Even the Washington Post found he was "preaching to the choir":
What followed was less an inaugural address for the ages than a leftover campaign speech combined with an early draft of the State of the Union address. Obama used the most visible platform any president has to decry global-warming skeptics who “still deny the overwhelming judgment of science.” He quarreled with Republicans who say entitlement programs “make us a nation of takers.” He condemned the foreign policy of his predecessor by saying that “enduring security and lasting peace do not require perpetual war.”
 There were more.

Red State's Take
I want to link to Erick Erickson's post on the inauguration. You should go read the whole thing.
What I am finding is that among conservatives there is too much outrage, piss, and vinegar. It makes our ideas less effective. We have become humorless, angry opponents of the President instead of happy warriors selling better ideas. We are not even selling ideas.
Conservatives, frankly, have become purveyors of outrage instead of preachers for a cause. Instead of showing how increasing government harms people, how free markets help people, and how conservative policies benefit all Americans, we scream “Benghazi” and “Fast & Furious.”
We’re off key and off message. We’ve become professional victims dialed up to 10 on the outrage meter. Who the hell wants to listen to conservatives whining and moaning all the time about the outrage du jour? Seriously? Mitt Romney ran a campaign on just how bad things are, but he was rejected by a majority of Americans who felt like he really did not care about them and really had no plans to improve their lives.
Bitching about Benghazi doesn’t do that either.
What Do I Think?
It's hard not to be divisive to some people. George W. spoke about spreading freedom across the world. If you're one of the people who believed 'enduring' in Operation Enduring Freedom was a verb rather than an adjective you probably found that divisive. If you think Obama was calling his faithful to fight, well, so is Mark Levin.

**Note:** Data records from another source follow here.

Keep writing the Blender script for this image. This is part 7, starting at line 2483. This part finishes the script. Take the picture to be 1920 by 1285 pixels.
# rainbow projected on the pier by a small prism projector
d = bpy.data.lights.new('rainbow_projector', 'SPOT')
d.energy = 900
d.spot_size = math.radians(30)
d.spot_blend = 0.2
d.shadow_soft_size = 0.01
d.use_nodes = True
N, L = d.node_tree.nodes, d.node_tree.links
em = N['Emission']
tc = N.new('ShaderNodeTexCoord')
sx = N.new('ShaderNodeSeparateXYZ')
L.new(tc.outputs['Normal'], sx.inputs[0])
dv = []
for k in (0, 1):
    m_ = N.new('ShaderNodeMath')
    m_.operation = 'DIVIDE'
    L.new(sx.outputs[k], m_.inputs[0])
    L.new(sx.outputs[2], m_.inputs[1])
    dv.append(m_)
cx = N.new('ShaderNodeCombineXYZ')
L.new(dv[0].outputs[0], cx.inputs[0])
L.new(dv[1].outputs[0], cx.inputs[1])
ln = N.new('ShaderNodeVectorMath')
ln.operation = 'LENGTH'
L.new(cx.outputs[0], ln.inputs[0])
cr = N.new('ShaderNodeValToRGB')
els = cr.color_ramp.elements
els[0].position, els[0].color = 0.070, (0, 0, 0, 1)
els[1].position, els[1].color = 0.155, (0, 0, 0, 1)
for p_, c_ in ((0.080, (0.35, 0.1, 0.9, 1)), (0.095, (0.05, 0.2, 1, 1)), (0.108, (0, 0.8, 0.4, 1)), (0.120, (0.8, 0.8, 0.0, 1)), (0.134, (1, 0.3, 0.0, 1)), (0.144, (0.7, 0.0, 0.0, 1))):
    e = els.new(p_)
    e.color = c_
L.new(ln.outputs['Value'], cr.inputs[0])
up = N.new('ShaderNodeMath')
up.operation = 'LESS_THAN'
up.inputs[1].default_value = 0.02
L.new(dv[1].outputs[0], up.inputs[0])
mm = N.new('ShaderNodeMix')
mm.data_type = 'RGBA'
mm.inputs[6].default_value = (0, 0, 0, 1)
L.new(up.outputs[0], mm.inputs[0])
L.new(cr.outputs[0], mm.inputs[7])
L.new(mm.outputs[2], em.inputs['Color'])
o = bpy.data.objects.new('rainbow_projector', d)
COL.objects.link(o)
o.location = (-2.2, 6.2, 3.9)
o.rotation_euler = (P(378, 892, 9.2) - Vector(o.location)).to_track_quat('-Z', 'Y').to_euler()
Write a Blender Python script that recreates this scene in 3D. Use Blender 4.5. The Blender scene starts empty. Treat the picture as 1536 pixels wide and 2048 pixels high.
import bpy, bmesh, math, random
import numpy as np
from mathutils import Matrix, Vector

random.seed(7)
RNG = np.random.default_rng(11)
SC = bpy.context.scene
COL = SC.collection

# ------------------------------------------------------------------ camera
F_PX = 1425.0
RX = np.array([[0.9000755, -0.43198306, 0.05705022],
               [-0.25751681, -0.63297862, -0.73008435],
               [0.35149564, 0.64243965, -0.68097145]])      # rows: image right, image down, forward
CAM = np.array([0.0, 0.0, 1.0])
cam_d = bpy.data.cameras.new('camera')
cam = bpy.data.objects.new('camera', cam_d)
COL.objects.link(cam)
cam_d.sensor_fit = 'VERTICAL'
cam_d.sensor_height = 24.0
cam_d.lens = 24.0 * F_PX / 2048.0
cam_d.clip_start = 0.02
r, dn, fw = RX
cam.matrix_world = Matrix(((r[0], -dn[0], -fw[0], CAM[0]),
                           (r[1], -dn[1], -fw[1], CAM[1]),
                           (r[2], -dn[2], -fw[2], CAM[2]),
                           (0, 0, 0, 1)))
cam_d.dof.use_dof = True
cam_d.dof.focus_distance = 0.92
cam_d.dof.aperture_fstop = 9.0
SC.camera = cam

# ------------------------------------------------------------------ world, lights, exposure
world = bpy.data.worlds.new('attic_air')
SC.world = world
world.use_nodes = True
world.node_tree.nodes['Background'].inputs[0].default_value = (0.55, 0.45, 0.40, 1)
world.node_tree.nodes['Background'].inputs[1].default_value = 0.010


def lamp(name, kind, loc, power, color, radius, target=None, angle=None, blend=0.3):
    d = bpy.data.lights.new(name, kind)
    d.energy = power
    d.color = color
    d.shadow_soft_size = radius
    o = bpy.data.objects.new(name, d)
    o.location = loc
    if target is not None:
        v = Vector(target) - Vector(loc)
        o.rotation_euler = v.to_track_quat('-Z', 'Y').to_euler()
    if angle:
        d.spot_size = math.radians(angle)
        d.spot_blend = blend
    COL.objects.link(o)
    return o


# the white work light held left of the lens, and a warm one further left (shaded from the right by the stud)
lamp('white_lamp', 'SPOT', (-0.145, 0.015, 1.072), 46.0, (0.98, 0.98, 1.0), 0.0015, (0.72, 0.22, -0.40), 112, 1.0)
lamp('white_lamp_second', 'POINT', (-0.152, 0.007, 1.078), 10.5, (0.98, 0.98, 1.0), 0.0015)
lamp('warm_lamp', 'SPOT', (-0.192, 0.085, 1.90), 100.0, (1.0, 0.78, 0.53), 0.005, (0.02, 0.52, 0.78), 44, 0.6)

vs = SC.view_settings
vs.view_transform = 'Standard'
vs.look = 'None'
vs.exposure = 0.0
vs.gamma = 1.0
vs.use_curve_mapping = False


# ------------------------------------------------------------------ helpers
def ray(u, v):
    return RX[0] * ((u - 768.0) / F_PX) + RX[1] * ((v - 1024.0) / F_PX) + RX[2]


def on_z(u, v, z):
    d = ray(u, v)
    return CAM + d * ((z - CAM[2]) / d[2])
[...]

Erick Erickson is no squsih on Obama--he thinks his plans are utterly detrimental to the USA and says so--but he's also aware that behaving boorishly, even in pursuit of ideas he finds laudable is counterproductive. He knows what talking about Benghazi in 2013 sounds like: it's the sound of sore losing and little more.

So I think that to a degree Obama's reaction was baked in--this wasn't going to be a moment where the nation stood together and, unless (God forbid) we are hit by another 9/11, there won't be this term. It doesn't matter what he says and, to a degree, I don't think it matters what he does. After all, when we look at the above we see divisions on:

  • Global warming
  • Gay rights
  • Makers vs. Takers as a defining way of looking at America
  • And, apparently, getting America out of various war-zones
It's hard to imagine Obama pitching any of that overboard for party unity.